Repeat the material exactly as it appears.

### MATERIAL PROVIDED:
* * *
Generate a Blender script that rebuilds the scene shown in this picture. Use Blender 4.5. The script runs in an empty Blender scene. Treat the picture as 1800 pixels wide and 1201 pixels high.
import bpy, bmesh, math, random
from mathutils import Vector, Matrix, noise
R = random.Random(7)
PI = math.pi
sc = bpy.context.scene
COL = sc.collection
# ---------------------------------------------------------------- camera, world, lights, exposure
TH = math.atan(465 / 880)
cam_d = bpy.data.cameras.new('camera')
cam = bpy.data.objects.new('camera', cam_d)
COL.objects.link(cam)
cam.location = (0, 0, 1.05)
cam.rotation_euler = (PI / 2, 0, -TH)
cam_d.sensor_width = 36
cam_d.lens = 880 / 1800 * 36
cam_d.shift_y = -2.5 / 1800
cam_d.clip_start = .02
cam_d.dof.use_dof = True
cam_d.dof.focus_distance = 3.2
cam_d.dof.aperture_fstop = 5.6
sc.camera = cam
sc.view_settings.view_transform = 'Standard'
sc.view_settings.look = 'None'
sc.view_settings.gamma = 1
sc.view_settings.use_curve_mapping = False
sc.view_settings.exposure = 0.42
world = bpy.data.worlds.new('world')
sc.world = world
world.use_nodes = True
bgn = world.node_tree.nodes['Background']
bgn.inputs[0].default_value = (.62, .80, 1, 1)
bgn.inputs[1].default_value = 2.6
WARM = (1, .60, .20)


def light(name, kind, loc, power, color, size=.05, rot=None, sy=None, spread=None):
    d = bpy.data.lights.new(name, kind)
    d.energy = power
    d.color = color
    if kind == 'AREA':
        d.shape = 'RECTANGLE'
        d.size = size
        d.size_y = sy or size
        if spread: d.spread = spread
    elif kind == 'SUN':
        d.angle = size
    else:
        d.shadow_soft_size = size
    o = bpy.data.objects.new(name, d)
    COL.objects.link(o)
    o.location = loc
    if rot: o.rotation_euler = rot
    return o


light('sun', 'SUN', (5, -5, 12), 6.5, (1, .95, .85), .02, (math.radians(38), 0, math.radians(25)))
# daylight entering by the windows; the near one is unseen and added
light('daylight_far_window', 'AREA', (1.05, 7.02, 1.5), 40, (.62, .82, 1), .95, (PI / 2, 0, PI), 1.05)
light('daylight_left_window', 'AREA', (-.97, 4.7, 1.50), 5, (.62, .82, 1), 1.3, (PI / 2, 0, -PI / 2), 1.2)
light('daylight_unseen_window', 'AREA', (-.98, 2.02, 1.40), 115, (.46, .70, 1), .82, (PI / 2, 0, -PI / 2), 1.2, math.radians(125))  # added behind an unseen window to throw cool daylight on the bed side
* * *
### RESULT BELOW:
Generate a Blender script that rebuilds the scene shown in this picture. Use Blender 4.5. The script runs in an empty Blender scene. Treat the picture as 1800 pixels wide and 1201 pixels high.
import bpy, bmesh, math, random
from mathutils import Vector, Matrix, noise
R = random.Random(7)
PI = math.pi
sc = bpy.context.scene
COL = sc.collection
# ---------------------------------------------------------------- camera, world, lights, exposure
TH = math.atan(465 / 880)
cam_d = bpy.data.cameras.new('camera')
cam = bpy.data.objects.new('camera', cam_d)
COL.objects.link(cam)
cam.location = (0, 0, 1.05)
cam.rotation_euler = (PI / 2, 0, -TH)
cam_d.sensor_width = 36
cam_d.lens = 880 / 1800 * 36
cam_d.shift_y = -2.5 / 1800
cam_d.clip_start = .02
cam_d.dof.use_dof = True
cam_d.dof.focus_distance = 3.2
cam_d.dof.aperture_fstop = 5.6
sc.camera = cam
sc.view_settings.view_transform = 'Standard'
sc.view_settings.look = 'None'
sc.view_settings.gamma = 1
sc.view_settings.use_curve_mapping = False
sc.view_settings.exposure = 0.42
world = bpy.data.worlds.new('world')
sc.world = world
world.use_nodes = True
bgn = world.node_tree.nodes['Background']
bgn.inputs[0].default_value = (.62, .80, 1, 1)
bgn.inputs[1].default_value = 2.6
WARM = (1, .60, .20)


def light(name, kind, loc, power, color, size=.05, rot=None, sy=None, spread=None):
    d = bpy.data.lights.new(name, kind)
    d.energy = power
    d.color = color
    if kind == 'AREA':
        d.shape = 'RECTANGLE'
        d.size = size
        d.size_y = sy or size
        if spread: d.spread = spread
    elif kind == 'SUN':
        d.angle = size
    else:
        d.shadow_soft_size = size
    o = bpy.data.objects.new(name, d)
    COL.objects.link(o)
    o.location = loc
    if rot: o.rotation_euler = rot
    return o


light('sun', 'SUN', (5, -5, 12), 6.5, (1, .95, .85), .02, (math.radians(38), 0, math.radians(25)))
# daylight entering by the windows; the near one is unseen and added
light('daylight_far_window', 'AREA', (1.05, 7.02, 1.5), 40, (.62, .82, 1), .95, (PI / 2, 0, PI), 1.05)
light('daylight_left_window', 'AREA', (-.97, 4.7, 1.50), 5, (.62, .82, 1), 1.3, (PI / 2, 0, -PI / 2), 1.2)
light('daylight_unseen_window', 'AREA', (-.98, 2.02, 1.40), 115, (.46, .70, 1), .82, (PI / 2, 0, -PI / 2), 1.2, math.radians(125))  # added behind an unseen window to throw cool daylight on the bed side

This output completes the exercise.